Using the data below, return word for word every line from the one holding "Recreate this scene" down to the one holding "SC.camera = cam". Leave pictures out.

Material provided -
╔══

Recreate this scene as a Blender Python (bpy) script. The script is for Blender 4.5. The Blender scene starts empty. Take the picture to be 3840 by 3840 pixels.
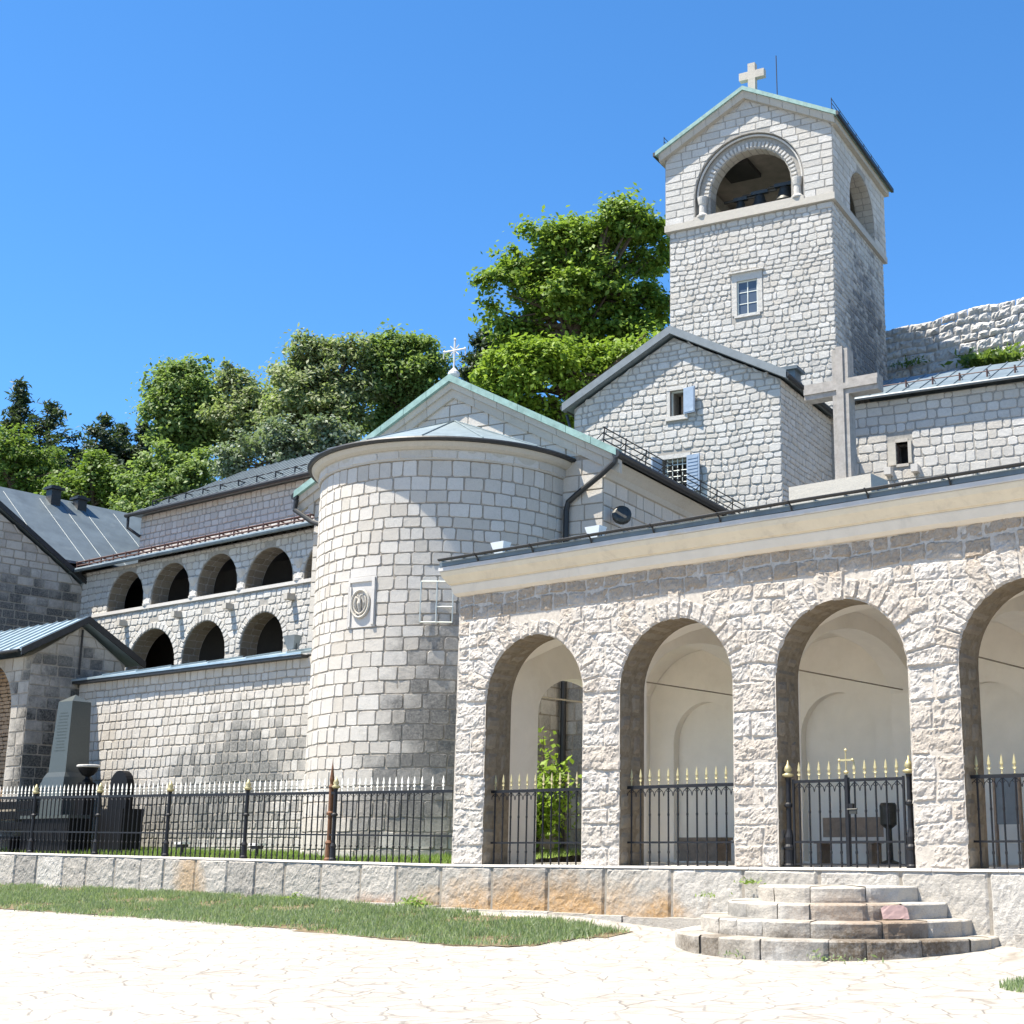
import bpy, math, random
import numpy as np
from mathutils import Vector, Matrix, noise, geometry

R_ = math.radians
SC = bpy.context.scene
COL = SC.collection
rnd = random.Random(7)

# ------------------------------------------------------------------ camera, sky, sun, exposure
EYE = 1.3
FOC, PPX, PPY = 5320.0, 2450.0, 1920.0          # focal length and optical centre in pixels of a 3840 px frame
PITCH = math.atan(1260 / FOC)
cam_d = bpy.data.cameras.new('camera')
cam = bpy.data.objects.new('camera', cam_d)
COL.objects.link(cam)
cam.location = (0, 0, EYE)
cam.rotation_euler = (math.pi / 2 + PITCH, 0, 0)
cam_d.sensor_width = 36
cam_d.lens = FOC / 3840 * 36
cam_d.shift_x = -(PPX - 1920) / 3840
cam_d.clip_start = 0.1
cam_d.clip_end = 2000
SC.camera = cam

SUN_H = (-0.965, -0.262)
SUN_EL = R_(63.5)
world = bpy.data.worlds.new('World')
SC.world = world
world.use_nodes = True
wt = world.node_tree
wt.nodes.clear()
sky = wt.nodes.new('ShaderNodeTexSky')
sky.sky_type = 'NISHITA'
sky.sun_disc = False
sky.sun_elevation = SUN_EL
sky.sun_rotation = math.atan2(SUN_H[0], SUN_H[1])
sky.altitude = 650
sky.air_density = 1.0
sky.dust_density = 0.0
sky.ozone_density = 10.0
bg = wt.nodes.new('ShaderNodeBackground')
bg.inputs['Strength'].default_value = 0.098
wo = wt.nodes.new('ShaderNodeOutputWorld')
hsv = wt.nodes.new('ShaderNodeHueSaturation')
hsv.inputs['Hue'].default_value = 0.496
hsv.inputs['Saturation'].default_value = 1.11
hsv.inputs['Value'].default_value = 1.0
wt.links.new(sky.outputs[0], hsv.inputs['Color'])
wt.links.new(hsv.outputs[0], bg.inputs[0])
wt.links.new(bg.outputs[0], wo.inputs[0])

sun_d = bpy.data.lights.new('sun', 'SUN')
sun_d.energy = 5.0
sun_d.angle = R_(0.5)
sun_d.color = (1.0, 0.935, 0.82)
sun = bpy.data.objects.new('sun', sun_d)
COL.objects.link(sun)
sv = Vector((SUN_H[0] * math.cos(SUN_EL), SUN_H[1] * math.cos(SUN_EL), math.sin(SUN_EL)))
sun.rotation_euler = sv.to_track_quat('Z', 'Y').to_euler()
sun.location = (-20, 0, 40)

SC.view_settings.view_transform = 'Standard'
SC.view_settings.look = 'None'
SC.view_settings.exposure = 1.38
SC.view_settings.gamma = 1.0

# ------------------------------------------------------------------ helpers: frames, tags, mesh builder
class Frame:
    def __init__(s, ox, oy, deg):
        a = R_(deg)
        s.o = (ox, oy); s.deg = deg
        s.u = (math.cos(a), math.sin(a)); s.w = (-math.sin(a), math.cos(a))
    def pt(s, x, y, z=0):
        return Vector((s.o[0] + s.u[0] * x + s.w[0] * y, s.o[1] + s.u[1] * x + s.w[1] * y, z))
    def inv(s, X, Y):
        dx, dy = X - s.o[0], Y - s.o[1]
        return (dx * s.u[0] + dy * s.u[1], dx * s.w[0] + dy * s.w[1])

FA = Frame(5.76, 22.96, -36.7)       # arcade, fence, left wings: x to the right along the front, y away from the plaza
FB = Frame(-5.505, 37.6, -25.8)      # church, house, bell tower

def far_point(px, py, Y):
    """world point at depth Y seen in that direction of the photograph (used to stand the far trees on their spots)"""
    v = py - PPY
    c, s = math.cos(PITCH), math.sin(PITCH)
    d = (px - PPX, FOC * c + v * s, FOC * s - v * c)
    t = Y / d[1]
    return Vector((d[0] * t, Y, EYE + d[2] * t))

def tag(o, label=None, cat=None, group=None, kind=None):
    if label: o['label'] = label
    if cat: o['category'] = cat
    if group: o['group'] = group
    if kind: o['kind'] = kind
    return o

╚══
╔══

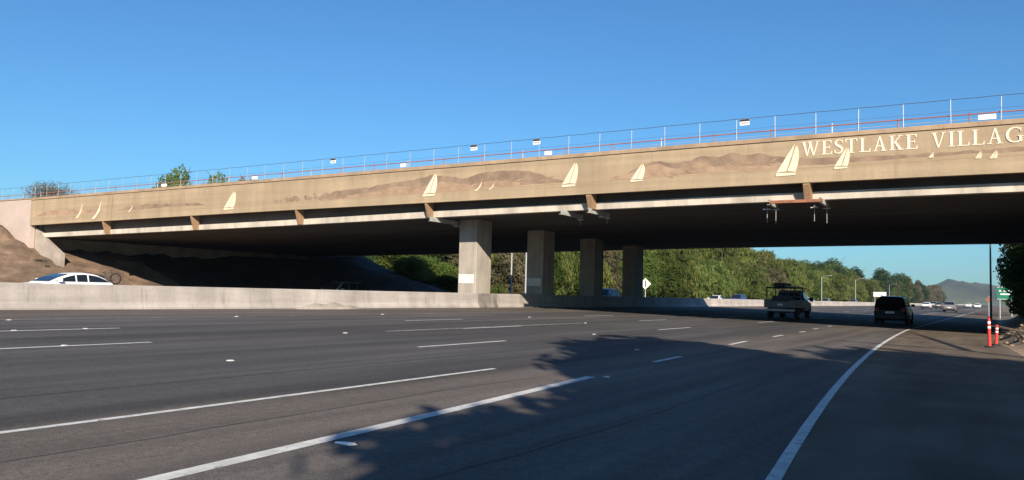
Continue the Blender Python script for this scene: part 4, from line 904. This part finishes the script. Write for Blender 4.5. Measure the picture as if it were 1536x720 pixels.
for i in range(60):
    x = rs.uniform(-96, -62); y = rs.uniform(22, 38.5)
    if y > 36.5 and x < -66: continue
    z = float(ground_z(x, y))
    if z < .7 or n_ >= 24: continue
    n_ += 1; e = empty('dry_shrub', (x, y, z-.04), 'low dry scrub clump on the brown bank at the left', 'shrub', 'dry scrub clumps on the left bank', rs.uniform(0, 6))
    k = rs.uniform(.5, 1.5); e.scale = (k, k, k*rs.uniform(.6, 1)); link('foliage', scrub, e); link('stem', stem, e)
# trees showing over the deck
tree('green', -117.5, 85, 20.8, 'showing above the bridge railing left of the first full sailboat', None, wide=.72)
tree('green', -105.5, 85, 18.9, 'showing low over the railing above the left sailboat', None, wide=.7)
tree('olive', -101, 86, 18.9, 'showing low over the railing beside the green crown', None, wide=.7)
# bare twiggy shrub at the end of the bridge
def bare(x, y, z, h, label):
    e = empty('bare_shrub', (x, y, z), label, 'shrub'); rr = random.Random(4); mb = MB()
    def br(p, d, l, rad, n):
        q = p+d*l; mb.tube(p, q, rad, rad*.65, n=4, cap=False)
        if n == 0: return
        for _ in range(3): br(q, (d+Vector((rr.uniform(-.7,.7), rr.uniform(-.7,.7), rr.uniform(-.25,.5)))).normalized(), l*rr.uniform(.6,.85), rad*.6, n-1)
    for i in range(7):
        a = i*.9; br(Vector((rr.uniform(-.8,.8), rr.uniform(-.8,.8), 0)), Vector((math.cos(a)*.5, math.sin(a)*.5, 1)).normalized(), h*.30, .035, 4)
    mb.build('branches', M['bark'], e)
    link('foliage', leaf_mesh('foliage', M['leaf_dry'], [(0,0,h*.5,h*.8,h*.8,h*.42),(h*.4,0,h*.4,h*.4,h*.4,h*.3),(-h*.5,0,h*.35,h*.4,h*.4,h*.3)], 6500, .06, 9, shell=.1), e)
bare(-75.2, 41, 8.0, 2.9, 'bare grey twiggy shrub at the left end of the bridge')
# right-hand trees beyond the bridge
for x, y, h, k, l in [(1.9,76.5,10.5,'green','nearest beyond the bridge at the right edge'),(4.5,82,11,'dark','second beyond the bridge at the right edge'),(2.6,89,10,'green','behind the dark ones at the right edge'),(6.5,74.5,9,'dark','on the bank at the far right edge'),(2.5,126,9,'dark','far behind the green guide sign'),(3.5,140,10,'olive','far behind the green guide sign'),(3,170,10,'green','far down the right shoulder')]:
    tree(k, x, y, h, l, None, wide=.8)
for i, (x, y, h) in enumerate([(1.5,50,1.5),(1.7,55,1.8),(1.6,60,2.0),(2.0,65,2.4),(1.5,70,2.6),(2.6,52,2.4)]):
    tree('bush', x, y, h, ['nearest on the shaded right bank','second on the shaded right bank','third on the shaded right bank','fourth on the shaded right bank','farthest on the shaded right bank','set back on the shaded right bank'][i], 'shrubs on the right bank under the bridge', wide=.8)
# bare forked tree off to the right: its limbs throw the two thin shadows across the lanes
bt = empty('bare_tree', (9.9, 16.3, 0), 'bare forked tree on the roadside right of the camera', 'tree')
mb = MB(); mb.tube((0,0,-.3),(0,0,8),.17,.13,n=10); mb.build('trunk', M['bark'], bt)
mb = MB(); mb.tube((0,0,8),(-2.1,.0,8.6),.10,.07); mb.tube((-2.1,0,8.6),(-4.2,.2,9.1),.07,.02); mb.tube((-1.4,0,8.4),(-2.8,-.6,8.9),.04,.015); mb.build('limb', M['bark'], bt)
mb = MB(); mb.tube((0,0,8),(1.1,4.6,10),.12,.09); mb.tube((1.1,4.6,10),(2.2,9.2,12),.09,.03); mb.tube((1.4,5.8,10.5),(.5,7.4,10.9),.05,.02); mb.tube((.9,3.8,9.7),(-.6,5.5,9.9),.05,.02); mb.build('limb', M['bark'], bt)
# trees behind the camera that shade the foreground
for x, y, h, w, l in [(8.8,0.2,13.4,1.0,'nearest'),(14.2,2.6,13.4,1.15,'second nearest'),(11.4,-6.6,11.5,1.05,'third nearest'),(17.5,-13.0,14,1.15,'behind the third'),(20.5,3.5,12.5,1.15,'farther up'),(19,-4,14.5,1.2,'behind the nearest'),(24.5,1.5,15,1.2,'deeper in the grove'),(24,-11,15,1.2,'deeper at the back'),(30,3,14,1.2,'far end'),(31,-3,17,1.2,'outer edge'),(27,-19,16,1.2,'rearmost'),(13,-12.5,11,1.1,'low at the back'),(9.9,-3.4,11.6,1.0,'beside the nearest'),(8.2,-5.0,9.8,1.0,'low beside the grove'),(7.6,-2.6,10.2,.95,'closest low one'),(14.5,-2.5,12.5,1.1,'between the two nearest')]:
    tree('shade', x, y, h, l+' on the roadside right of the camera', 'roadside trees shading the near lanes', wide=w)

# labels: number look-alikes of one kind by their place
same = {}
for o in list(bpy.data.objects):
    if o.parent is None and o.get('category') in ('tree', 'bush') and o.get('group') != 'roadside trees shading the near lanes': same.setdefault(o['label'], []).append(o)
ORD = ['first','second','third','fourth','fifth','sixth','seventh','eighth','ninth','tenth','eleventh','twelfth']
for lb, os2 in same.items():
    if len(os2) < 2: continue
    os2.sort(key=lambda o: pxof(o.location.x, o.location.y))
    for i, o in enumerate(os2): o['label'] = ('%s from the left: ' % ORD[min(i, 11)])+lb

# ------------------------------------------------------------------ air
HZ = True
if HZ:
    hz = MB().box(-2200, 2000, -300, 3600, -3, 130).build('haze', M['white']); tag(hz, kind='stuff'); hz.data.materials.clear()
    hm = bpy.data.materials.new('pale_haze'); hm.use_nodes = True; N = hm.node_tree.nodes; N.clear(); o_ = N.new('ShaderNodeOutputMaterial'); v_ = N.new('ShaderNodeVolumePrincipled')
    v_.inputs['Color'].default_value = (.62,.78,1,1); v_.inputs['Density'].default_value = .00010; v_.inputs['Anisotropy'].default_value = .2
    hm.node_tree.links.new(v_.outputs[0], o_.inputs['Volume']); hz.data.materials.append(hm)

╚══

Complete output -
Recreate this scene as a Blender Python (bpy) script. The script is for Blender 4.5. The Blender scene starts empty. Take the picture to be 3840 by 3840 pixels.
import bpy, math, random
import numpy as np
from mathutils import Vector, Matrix, noise, geometry

R_ = math.radians
SC = bpy.context.scene
COL = SC.collection
rnd = random.Random(7)

# ------------------------------------------------------------------ camera, sky, sun, exposure
EYE = 1.3
FOC, PPX, PPY = 5320.0, 2450.0, 1920.0          # focal length and optical centre in pixels of a 3840 px frame
PITCH = math.atan(1260 / FOC)
cam_d = bpy.data.cameras.new('camera')
cam = bpy.data.objects.new('camera', cam_d)
COL.objects.link(cam)
cam.location = (0, 0, EYE)
cam.rotation_euler = (math.pi / 2 + PITCH, 0, 0)
cam_d.sensor_width = 36
cam_d.lens = FOC / 3840 * 36
cam_d.shift_x = -(PPX - 1920) / 3840
cam_d.clip_start = 0.1
cam_d.clip_end = 2000
SC.camera = cam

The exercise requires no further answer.